A woman waits in a queue to collect water at the Yusuf Batil refugee camp in Upper Nile, South Sudan, on Wednesday. Refugees are fleeing heavy seasonal rain and floods that have brought grave hardship. Adriane Ohanesian / Reuters

Peacekeepers to remain in place for another year

The UN Security Council on Thursday extended the peacekeeping mission in South Sudan for another year, in a resolution that calls on the young nation to take more responsibility for protecting its civilians.

As South Sudan's first birthday approaches on Monday, the council also demanded that it and Sudan immediately cease all hostilities and human rights abuses against civilians.

The UN refugee agency, meanwhile, has also cast a pall over the coming milestone with warnings that South Sudan's humanitarian situation was reaching a breaking point.

Nearly a year ago, the council authorized the UN Mission in South Sudan, known as UNMISS, after the nation finally gained independence from Sudan. The force of more than 5,000 troops and hundreds of police and UN civilian staff was sent to protect civilians and help improve security after decades of war killed 2 million people.

Since then, however, the neighboring nations have only drawn closer to full-scale war over unresolved issues of oil revenues and their disputed border.

While the council called on South Sudan to step up its own security efforts, Sudan's UN Ambassador Francis Nazario, called on the council to beef up the UN mission.

"The government of South Sudan would like to see UNMISS doing much more than it did last year, and we will definitely call for a mandate to give it more powers," Nazario said.

The mandate of the UN Mission in Sudan, which was created in the wake of the signing of the Comprehensive Peace Agreement in 2005, also expired that day to be replaced by UNMISS.

According to the resolution, the 15-member council called on all member states to "ensure the free, unhindered and expeditious movement to and from the Republic of South Sudan of all personnel, as well as equipment, provisions, supplies and other goods, including vehicles and spare parts, which are for the exclusive and official use of UNMISS".

It also demanded all parties immediately cease all forms of violence and human rights abuses against the civilian populations in South Sudan, including rape and other forms of sexual violence, as well as all violations and abuses against children.

The government of South Sudan should take measures to improve women's participation in the outstanding issues of the CPA and post-independence arrangements, as well as to combat impunity and hold accountable all perpetrators of human rights and international humanitarian law violations, said the resolution.

On Wednesday, the UN refugees commissioner, Antonio Guterres, warned that humanitarian efforts in South Sudan were in a state of crisis, as refugees flee Sudan's turbulent Blue Nile and South Kordofan states.
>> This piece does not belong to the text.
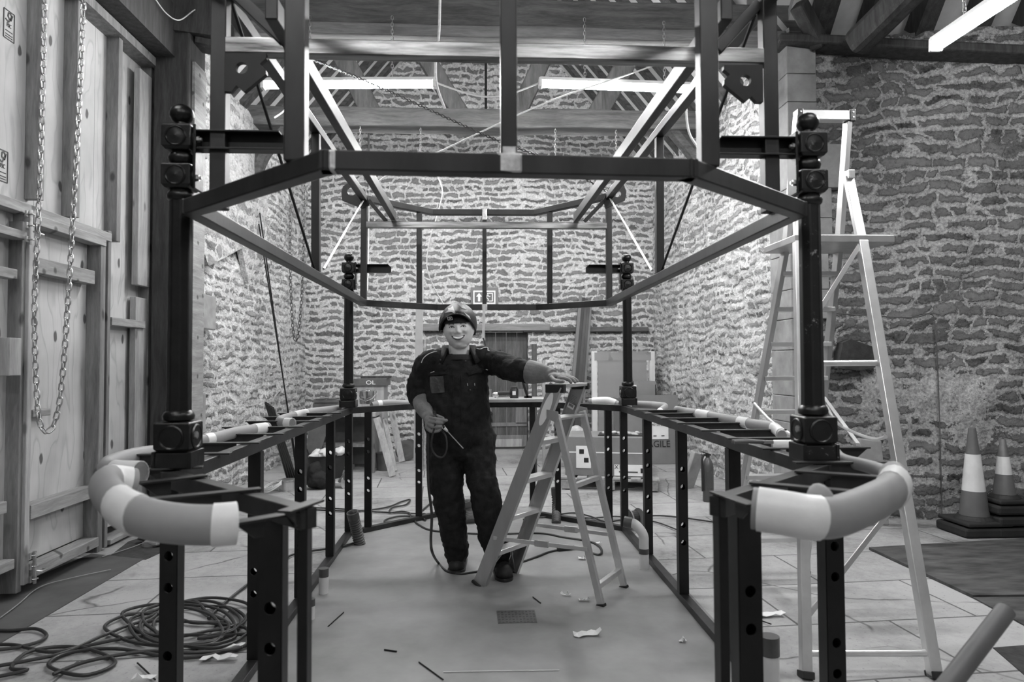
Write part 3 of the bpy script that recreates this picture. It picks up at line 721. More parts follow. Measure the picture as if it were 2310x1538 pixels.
# angle-iron end posts at the opening
for e, s in ((E_, 1), (E2, -1)):
    mb = MB(); mb.b2((e.x-.012,e.y-.02,0), (e.x+.012,e.y+.03,ZC-.0)); mb.build('end_post', m_leg, ct, bevel=.002)
# T-brackets crossing the rail (top flange, web below, splayed outer end)
def tbar(i, o, name='cross_bracket'):
    i, o = V(i), V(o); d = (o-i).normalized(); x = d.cross(V((0,0,1))).normalized()
    mb = MB(); mb.bar(i, o, .036, .006)
    a, b_ = i+d*.10, o
    mb.prism([(0,0),((b_-a).length,0),((b_-a).length-.05,-.042),(0,-.042)], a-x*.003, d, V((0,0,1)), x*.006)
    return mb.build(name, m_rail, ct, bevel=.001)
ZT = ZC+.006
for ii, oo in (((588,1102),(326,1127)),((463,1072),(312,1090)),((458,1053),(322,1059))): tbar(atz(*ii, ZT), atz(*oo, ZT-.0))
for py, px in ((1022,548),(998,614),(978,667),(962,707),(949,743),(939,770),(931,793)):
    P = atz(px, py, ZT); tbar((-1.02, P.y, ZT), (-1.45, P.y, ZT))
for ii, oo in (((1614,1109),(1700,1140)),((1693,1088),(1965,1112)),((1794,1062),(1990,1076)),((1791,1043),(1995,1041))): tbar(atz(*ii, ZT), atz(*oo, ZT))
tbar(atz(718,1128,ZT), atz(640,1155,ZT)); tbar(V((E_.x,E_.y-.0,ZC-.01)), atz(525,1180,ZC-.01))
for py, px in ((1012,1689),(989,1612),(971,1552),(955,1504),(944,1465),(933,1432),(926,1406)):
    P = atz(px, py, ZT); tbar((1.02, P.y, ZT), (1.45, P.y, ZT))
# ================================================================ CAST-IRON COLUMNS
def column(x, y, label, side, blen, bside=1, worn=False):
    m_cast = m_castr if worn else globals()['m_cast']; t = thing('cast_iron_column', (x, y, ZC+.005), label, 'column'); z = ZC+.005; H = 1.207/790
    zz = lambda py: z+(1045-py)*H
    mb = MB(); mb.lathe([(.0,zz(930)),(.040,zz(930)),(.039,zz(900)),(.037,zz(470)),(.037,zz(458)),(.0,zz(458))], (x,y,0), 8); mb.build('shaft', m_cast, t, bevel=.004)
    mb = MB()
    mb.lathe([(.036,zz(945)),(.048,zz(942)),(.050,zz(934)),(.046,zz(927)),(.037,zz(922))], (x,y,0), 24)
    mb.lathe([(.034,zz(466)),(.043,zz(460)),(.045,zz(453)),(.040,zz(446)),(.034,zz(441))], (x,y,0), 24)
    mb.lathe([(.028,zz(386)),(.038,zz(380)),(.042,zz(371)),(.038,zz(362)),(.028,zz(357))], (x,y,0), 24)
    mb.build('collar', m_cast, t, smooth=True, flat=50)
    def blk(y0, y1, w_, name='square_block'):
        mb = MB(); mb.lathe([(w_*.40,zz(y0)),(w_*.5,zz(y0)+.012),(w_*.5,zz(y1)-.004),(w_*.46,zz(y1))], (x,y,0), 4, sq=True)
        o = mb.build(name, m_cast, t, bevel=.004)
        c = (zz(y0)+zz(y1))/2; mb = MB()
        for dx, dy in ((0,-1),(0,1),(1,0),(-1,0)):
            ax = V((dx,dy,0)); P = V((x,y,c))+ax*(w_*.5-.004)
            mb.lathe([(.0,.0),(w_*.36,.0),(w_*.36,.006),(w_*.32,.009),(w_*.29,.006),(w_*.12,.007),(.0,.009)], P, 20, axis=ax)
        mb.build('roundel', m_cast, o, smooth=True); return o
    blk(440, 387, .095); blk(356, 301, .095); blk(1010, 946, .115, 'base_block')
    mb = MB(); mb.lathe([(.052,zz(1045)),(.055,zz(1044)),(.053,zz(1011)),(.045,zz(1009))], (x,y,0), 4, sq=True)
    for s in (-1,1): mb.b2((x+s*.0575-.006,y-.0575,zz(1045)), (x+s*.0575+.006,y+.0575,zz(1008)))
    mb.build('base', m_cast, t, bevel=.003)
    mb = MB(); mb.lathe([(.030,zz(302)),(.030,zz(299)),(.022,zz(296)),(.021,zz(292)),(.030,zz(287)),(.038,zz(278)),(.039,zz(270)),(.034,zz(260)),(.022,zz(253)),(.008,zz(251)),(.006,zz(249)),(0,zz(249))], (x,y,0), 28); mb.build('ball_finial', m_cast, t, smooth=True)
    # side plate with bolts, and the channel bracket
    s = side
    mb = MB(); mb.b2((x+s*.048, y-.03, zz(440)), (x+s*.058, y+.04, zz(298))); pl = mb.build('side_plate', m_cast, t, bevel=.002)
    mb = MB()
    for py in (330, 415): mb.lathe([(0,0),(.011,0),(.011,.008),(.006,.008),(.006,.016),(0,.016)], (x+s*.058,y-.016,zz(py)), 6, axis=(s,0,0))
    mb.lathe([(0,0),(.012,0),(.012,.012),(0,.012)], (x+s*.0575,y-.02,zz(975)), 6, axis=(s,0,0)); mb.build('bolt', m_gal, pl)
    x0, x1 = x+s*.058, x+s*(.058+blen); mb = MB(); zt_, zb_ = zz(308), zz(352)
    mb.prism([(x0,zb_),(x1,zb_),(x1,zt_-.02),(x1-s*.02,zt_),(x0,zt_)], (0,y+.02,0), (1,0,0), (0,0,1), (0,.006,0))
    mb.b2((x0,y-.02,zt_-.006), (x1-s*.02,y+.025,zt_)); mb.b2((x0,y-.025,zb_), (x1,y+.025,zb_+.006)); mb.build('channel_bracket', m_leg, t, bevel=.001)
    return t
column(-1.075, 2.36, 'black cast iron column with ball finial at the front left of the counter', 1, .29)
column(1.085, 2.36, 'black cast iron column with flaking paint at the front right of the counter', -1, .28, worn=True)
column(-1.09, 5.50, 'small far cast iron column at the back left corner of the counter', 1, .27)
column(1.125, 5.50, 'small far cast iron column at the back right corner of the counter', -1, .27)
# ================================================================ PIPE FOAM on the counter edge
def foam(pts, r, label, tapes=(), name='pipe_foam', Y=None, z=None, flat=.8, k=8):
    P = []
    for q in pts: P.append(at(q[0], q[1], q[2]) if len(q) == 3 else atz(q[0], q[1], z))
    S = spline(P, k); mb = MB(); n = len(S)
    rr = [r*(1+.06*noise.noise(s*5)) for s in S]
    mb.tube(S, rr, 16, sx=flat); t = mb.build(name, m_foam, smooth=True, flat=60); tag(t, label, 'pipe foam')
    for a, b_ in tapes:
        i0, i1 = int(a*(n-1)), max(int(a*(n-1))+1, int(b_*(n-1))); Q = S[i0:i1+1]
        if len(Q) < 2: continue
        mb = MB(); mb.tube(Q, [x*1.045+.001 for x in rr[i0:i1+1]], 16, sx=flat); o = mb.build('tape_band', m_tape, None, smooth=True)
        off = o.location-t.location; o.parent = t; o.location = off
    # dark bore at the cut ends
    return t
foam([(532,1180,1.60),(480,1184,1.58),(413,1182,1.58),(345,1172,1.60),(285,1150,1.66),(248,1118,1.78),(236,1096,1.9),(250,1088,2.0),(300,1093,2.05)], .046,
     'thick grey pipe foam banded with white tape round the front left counter end', ((.0,.13),(.44,.56),(.86,.98)))
foam([(318,1066,2.25),(270,1064,2.3),(243,1060,2.4),(248,1048,2.55),(300,1032,2.7),(365,1022,2.85)], .036, 'crooked length of pipe foam on the left counter edge behind the front loop', ((.02,.25),))
foam([(400,1006,3.0),(470,992,3.2),(530,976,3.45),(604,964,3.85)], .028, 'pale pipe foam on the left counter edge beside the front left column', ((.3,.4),(.85,.98)))
foam([(660,955,4.1),(632,952,4.2),(640,945,4.4),(690,932,4.9),(745,924,5.4),(785,920,5.7)], .03, 'pipe foam on the left counter edge before the back left column', ((.0,.12),(.5,.6)))
foam([(838,914,6.0),(870,909,6.1),(920,910,6.2)], .03, 'short pipe foam on the back counter edge left of the man', ((.3,.4),))
foam([(1698,1146,1.63),(1764,1156,1.60),(1825,1166,1.58),(1880,1166,1.60),(1940,1146,1.66),(1995,1118,1.76),(2018,1096,1.86),(2015,1078,1.95)], .05,
     'thick grey pipe foam with a taped end round the front right counter end', ((.05,.34),(.80,.9)))
foam([(2018,1072,2.0),(1960,1052,2.2),(1900,1036,2.35),(1880,1012,2.55),(1868,998,2.7)], .022, 'thin bent pipe foam crossing the right counter edge behind the front loop', ())
foam([(1742,1006,2.9),(1790,1006,2.85)], .024, 'stub of white-taped pipe foam beside the front right column', ((.2,.95),))
foam([(1764,983,3.2),(1745,965,3.4),(1690,955,3.7),(1630,943,4.1),(1560,930,4.6),(1526,924,4.9)], .028, 'long pipe foam along the right counter edge', ((.05,.2),(.42,.48),(.68,.75)))
foam([(1510,938,4.95),(1488,930,5.0),(1500,918,5.2),(1480,914,5.4),(1430,912,5.6)], .03, 'curled pipe foam on the right counter edge by the back right column', ((.1,.3),))
foam([(1395,912,5.95),(1370,903,6.0),(1330,905,6.1)], .028, 'short white-wrapped pipe foam on the back counter edge right of the ladder', ((.2,.9),))
mb = MB(); P = atz(1868,1166,1.0); mb.ell(at(1852,1132,1.62), (.032,.032,.045), rot=Matrix.Rotation(-.25,3,'Y')); tag(mb.build('foam_offcut', m_foam, smooth=True), 'rounded lump of foam on top of the front right foam loop', 'foam')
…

The UN says 175,000 refugees have fled to South Sudan, most in remote areas that lack basic infrastructure.

"The combination of difficult and dangerous conditions in South Sudan and the huge numbers of refugees arriving there mean our operations are severely stretched," Guterres said. "And people are still arriving every day, many of them malnourished, and including unaccompanied children in groups."

In May, the Security Council called for an agreement between Sudan and South Sudan on the status of the disputed, oil-rich border region of Abyei and extended the UN's separate mission there by six months.